The pilot was reported to have been in good health on the morning of the accident. The passenger was suffering from a cold. Pathological examination did not reveal any pre-existing condition of the pilot or the passenger which might have contributed to the accident.

Extracts from Pilot's Handbook

Section 2, paragraph 2.1 of the Pilot's Handbook for the aircraft lists airspeed limitations including:

"Stall speed 30.3 knots (IAS) max weight (power off)

23.0 knots (IAS) min weight".

Paragraph 2.4, Other Limitations, includes the following:

"The effect of light rain on the aircraft is slight. Heavy rain will cause the stall speed to rise to the point where it is possible to stall the aircraft without banking the wing. Under these circumstances the pilot input for control in the roll axis increases.... Do not use waterproofing agents on the wing as the consequent beading of water droplets can significantly increase the stall speed.

Aerobatic manoeuvres including whipstalls, stalled spiral descents and negative G manoeuvres are not permitted. It must be emphasised that a whipstall, spiral descent, or negative G manoeuvre can never be conducted safely. These manoeuvres put the aircraft outside the pilot's control and puts [sic] both the aircraft and its occupants in extreme danger."

Aircraft handling characteristics

As part of the investigation, the Civil Aviation Safety Authority (CASA) was approached for information on the handling qualities of weight shift controlled (Trike) aeroplanes, including the type involved in the accident. As a result, a CASA test pilot undertook a limited flight evaluation and held discussions with experienced Trike pilots.

A test was conducted in which the aircraft was stalled and no roll correction applied. The Trike entered a spiral dive during which roll divergence and nose-down pitch increased. Large out-of-trim forces were felt as speed increased. This caused difficulty in maintaining a nose-up longitudinal control position. Roll control remained effective throughout the manoeuvre although response rate to a given control input decreased as the spiral developed. Rapid recovery from the spiral was achieved by relaxing the nose-up pitch input and rolling wings level.

The test pilot reported that discussions he had with experienced pilots indicated that the spiral dive was not a widely recognised condition among Trike pilots. If a wing drop at the stall was not corrected early, recovery from the spiral dive to normal flight could result in an altitude loss of up to 90 m. The recognition of, and recovery from, a spiral dive was not included in the Trike Pilot Training Syllabus. It was suggested that such training be included in the syllabus.

The test pilot considered that the accident aircraft may have stalled and entered a spiral dive. A reflex action of the pilot may have been to attempt to raise the nose of the aircraft to recover from the dive. However, although this would have involved very high control forces, such an action by the pilot would have maintained the wing in a stalled condition, causing the spiral to continue.

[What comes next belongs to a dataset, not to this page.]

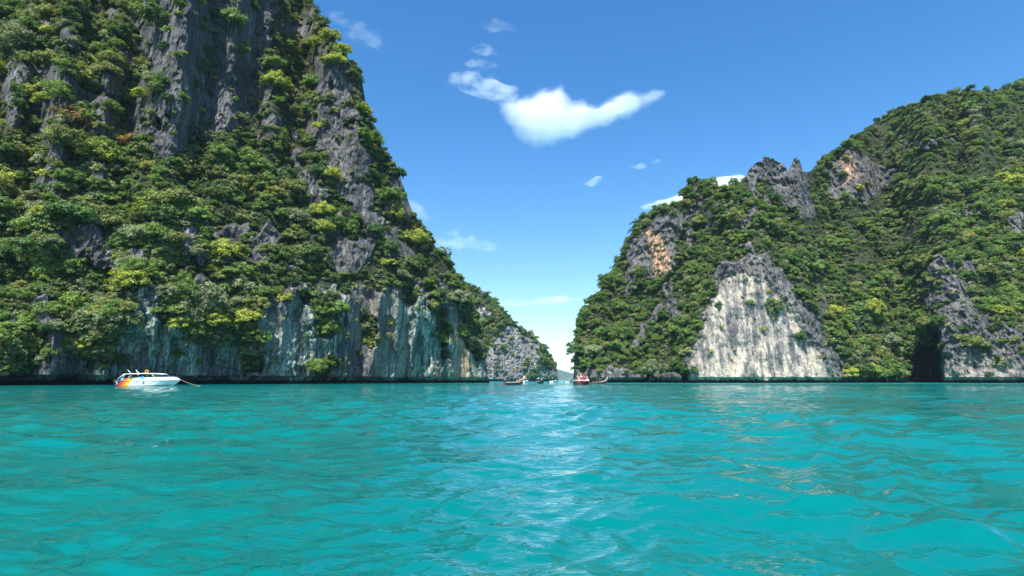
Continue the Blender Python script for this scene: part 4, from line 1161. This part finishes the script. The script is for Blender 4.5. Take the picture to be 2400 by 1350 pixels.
cloud('small wisp of cloud touching the skyline of the left cliff', [[(940, 480), (975, 470), (1005, 490), (1015, 515), (990, 520), (960, 505)]], 3600, C_THIN, 170, 20, 12)
cloud('small bright puff left of the right cliff peaks', [[(1368, 432), (1395, 412), (1418, 410), (1410, 425), (1390, 438)]], 3200, C_WISP, 70, 12, 6, 4)
cloud('pair of tiny cloud puffs above the right cliff peaks', [[(1475, 392), (1500, 384), (1515, 390), (1495, 397)], [(1522, 382), (1540, 371), (1557, 376), (1535, 386)]], 3200, C_WISP, 60, 9, 5, 3)
cloud('smooth white cloud band rising behind the right cliff peaks', [[(1490, 488), (1560, 465), (1620, 440), (1680, 412), (1730, 410), (1765, 425), (1700, 470), (1600, 495)]], 3800, C_BAND, 160, 16, 6)
cloud('long flat white streak of cloud over the channel', [[(1150, 712), (1220, 702), (1300, 697), (1370, 698), (1350, 708), (1270, 714), (1190, 720)]], 6500, C_THIN, 420, 8, 5, 4)
cloud('low white cloud bank near the horizon beside the right cliff', [[(1290, 832), (1330, 814), (1370, 805), (1420, 830), (1400, 850), (1320, 845)]], 12500, C_THIN, 500, 12, 6, 4)

# ------------------------------------------------------------------ air
def haze():
    m = bpy.data.materials.new('haze'); m.use_nodes = True
    n, l = m.node_tree.nodes, m.node_tree.links; n.clear()
    out = n.new('ShaderNodeOutputMaterial'); pv = n.new('ShaderNodeVolumePrincipled')
    pv.inputs['Color'].default_value = (.62, .82, 1.0, 1); pv.inputs['Density'].default_value = 4e-5
    pv.inputs['Anisotropy'].default_value = 0.0
    l.new(pv.outputs[0], out.inputs['Volume'])
    W, z0, z1 = 9700, -6.0, 340.0
    V = [(-W, -W, z0), (W, -W, z0), (W, W, z0), (-W, W, z0), (-W, -W, z1), (W, -W, z1), (W, W, z1), (-W, W, z1)]
    f = [[3, 2, 1, 0], [4, 5, 6, 7], [0, 1, 5, 4], [1, 2, 6, 5], [2, 3, 7, 6], [3, 0, 4, 7]]
    obj('haze', mesh_np('haze', V, f, [m]), None, 'thin pale sea haze filling the air', 'haze', None, 'stuff')
haze()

A further flight characteristic of the Trike was that aircraft response to control inputs was slower as speed decreased, and aircraft weight increased.

ANALYSIS

The evidence indicates that the aircraft entered a spiral dive which continued to ground impact. Without specific training in this area, the pilot probably did not have the experience or knowledge to apply to recover from the unusual situation the aircraft was in. From the witness reports, it could not be determined if the height above ground of the aircraft when it entered the spiral dive was sufficient to allow recovery to normal flight.

The two abrupt turns made by the aircraft shortly after take-off cannot be readily explained. The aircraft did not follow the planned departure procedure and there was no radio transmission from the pilot to indicate any problem. Further, the pilot had no record of impulsive behaviour during flight.

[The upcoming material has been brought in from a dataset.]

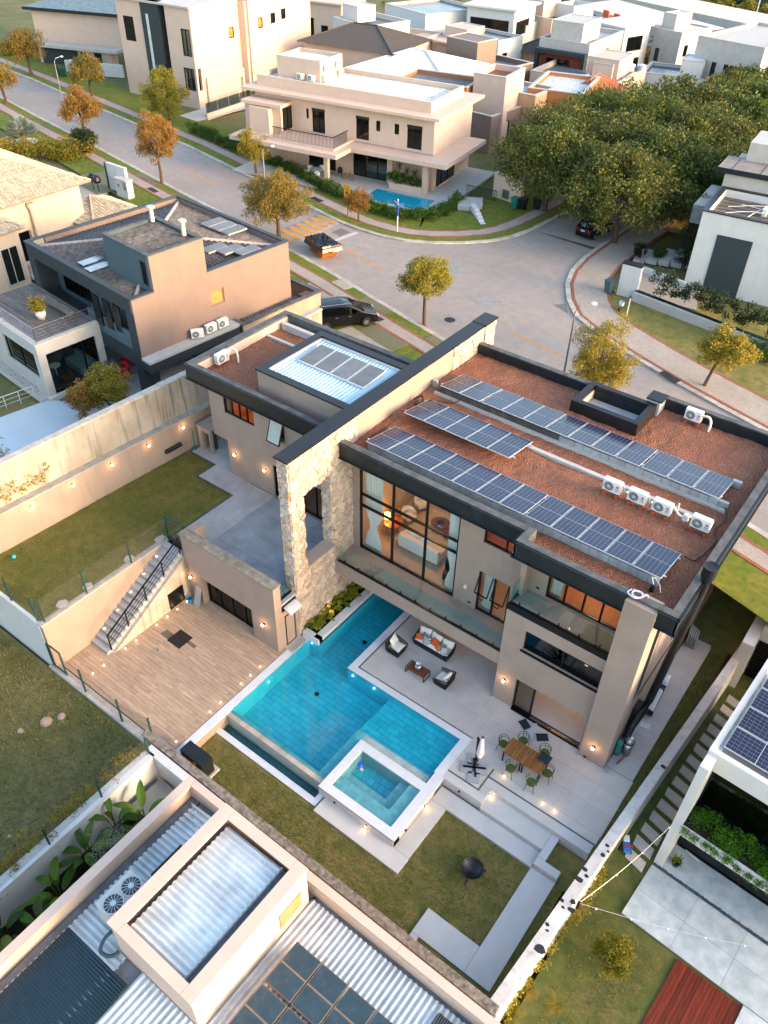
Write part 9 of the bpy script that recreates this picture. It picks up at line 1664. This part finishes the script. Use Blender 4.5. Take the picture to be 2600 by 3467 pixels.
# grass blades on the near lawns
def tufts(name, rects, z, n, size, mat, seed, excl=()):
    rg = np.random.default_rng(seed); A = np.array([(b-a)*(d-c) for a,b,c,d in rects]); P = []
    for (a,b,c,d), w2 in zip(rects, A/A.sum()):
        k = int(n*w2); q = np.stack([rg.uniform(a,b,k), rg.uniform(c,d,k)],1); P.append(q)
    P = np.concatenate(P); keep = np.ones(len(P), bool)
    for (a,b,c,d) in excl: keep &= ~((P[:,0] > a)&(P[:,0] < b)&(P[:,1] > c)&(P[:,1] < d))
    P = P[keep]; k = len(P); zz = np.array([z(x,y) for x,y in P]) if callable(z) else np.full(k,z); a = rg.uniform(0,6.28,k); s = size*rg.uniform(.5,1.4,k); t = rg.normal(size=(k,2))*.5
    B = np.stack([P[:,0],P[:,1],zz],1); dx = np.stack([np.cos(a),np.sin(a),a*0],1)*(s*.22)[:,None]; T = B+np.stack([t[:,0]*s,t[:,1]*s,s],1); V = np.stack([B-dx,B+dx,T],1).reshape(-1,3); nz = np.array([noise.noise((x*.6,y*.6,9)) for x,y in P]); rnd = np.clip(.5+nz*.6+rg.uniform(-.3,.3,k),0,.999)
    link(name, npmesh(name, V, np.arange(3*k).reshape(-1,3), mat, rnd), None, ID, kind='stuff')
LAWN_EX = [(-19.4,-12.9,13.0,20),(-12.95,-8.4,12.85,20),(-9.3,-2.9,16.4,20),(-6.75,-6.3,11.1,12.7),(-6.4,-3.2,11.4,12.65),(-4.4,-3.2,11.4,17)]
tufts('lawn_grass', [(-19.2,-2.95,10.85,18.0)], -.63, 60000, .06, LF_GRS, 1, LAWN_EX); tufts('upper_lawn_grass', [(-32.6,-27.6,11.0,22.7),(-32.2,-30.1,22.7,24.1)], 2.98, 36000, .06, LF_GRS, 2); tufts('lot_grass', [(-45,-20.2,-2,10.4)], -.11, 70000, .10, LF_GRS, 3); tufts('garden_grass', [(-1.6,4,2,17)], -.89, 16000, .06, LF_GRS, 4, [(-.75,14,16.6,20),(1.3,9,9,17)]); tufts('side_grass', [(-2.7,-1.95,19,31.5)], -.03, 5000, .07, LF_GRS, 5)
tufts('verge_grass', [(-60,-38,40,58)], 3.0, 10, .1, LF_GRS, 6) if False else None
# stones on the bare lot
for i, (x, y, s) in enumerate(((-25.1,8.6,.3),(-24.8,9.2,.22),(-25.6,7.6,.16),(-22.6,3.6,.12),(-23.0,3.2,.1),(-21.6,4.4,.1))): m = MB(frame(x,y,-.12,R.uniform(0,180))); m.lathe(0,0,0,[(s,0),(s*.8,s*.35),(s*.3,s*.5),(0,s*.5)],7); m.obj('rock', plain('pale rock', '#a08c78', .95, var=.2, bump=.6) if 'pale rock' not in bpy.data.materials else bpy.data.materials['pale rock'], label=f'pale rock lying on the bare lot, {["largest","second largest","third largest","fourth","fifth","smallest"][i]} of six', cat='rock', group='rocks on the bare lot')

It is possible that the pilot was attempting to fly a circuit to land back on the strip, although no reason for such action was established. The take-off weight of the aircraft meant that the stalling speed was high. This may have been increased further by the remaining moisture on the wing. It is conceivable, therefore, that the aircraft stalled during the turn which led to the spiral.

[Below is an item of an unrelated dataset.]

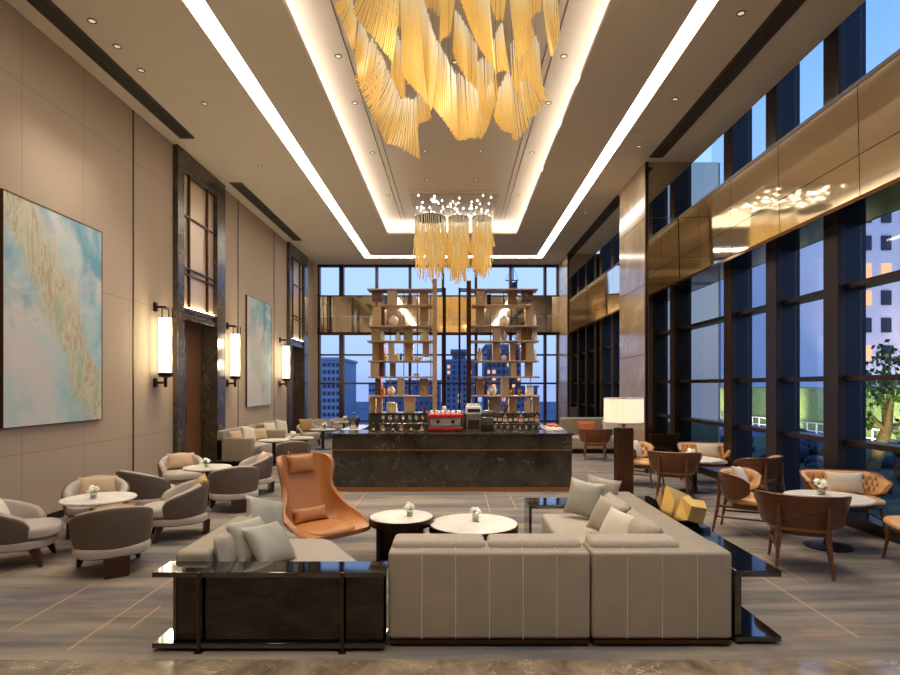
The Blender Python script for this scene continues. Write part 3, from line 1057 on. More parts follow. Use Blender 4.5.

It is also possible that the change in engine noise heard by witnesses when the aircraft turned onto north influenced the pilot's actions. However, the engine noise quickly recovered and there was no evidence of any fault in the engine. The change in noise could be explained by the pilot's foot slipping on the throttle pedal control. These facts weigh against the engine being a factor.

The flight tests indicated that wing drop accompanying a stall could lead to a spiral dive if roll correction was not applied. Although the response rate of the aircraft to control inputs would have been reduced at the operating weight of the aircraft, the pilot had recent experience in flying the aircraft (including stalling) at this weight. The entry of the aircraft into the spiral dive is, therefore, not readily explainable.

CONCLUSIONS

Findings

1. For reasons which were not established, the aircraft entered a spiral dive.
2. The pilot had not received training in recognising and recovering from spiral dives.
3. The height above ground available for the pilot to recover from the spiral dive was probably marginal.

SAFETY ACTION

During the investigation, close contact was maintained with the HGFA. The Federation was also informed of the results of the flight evaluation undertaken by CASA. In response to this information, the Federation issued in March 1996 an amendment to the pilot training syllabus for weight-shift aircraft to include steep turns as a training unit. One of the objectives of the unit is that the student demonstrate skills required to counter the spiral tendency of the aircraft following a stall during a steep turn.

A revised HGFA Weight shift Microlight Flying Instructor's Manual was issued. This included the following:

"Spiral Dive Tendency

Demonstrate the tendency for the aircraft to begin to "spiral" when excessive pitch pressure is applied with a nose down attitude in a steep turn. Demonstrate that the aircraft will recover from the spiral due to its pitch and roll stability, though height loss can be substantial if excessive pitch pressure is held until the aircraft stalls. Demonstrate that reducing pitch pressure and levelling the wings will reduce height loss.

"Demonstrate that though the aircraft's tendency to diverge in roll is slow, it will increase if the aircraft is held in this spiral mode. Demonstrate that the aircraft can be readily rolled level by easing pitch pressure and applying weight shift.

"Ensure that the student is able to recognise the onset of the spiral tendency and is familiar with the recovery techniques".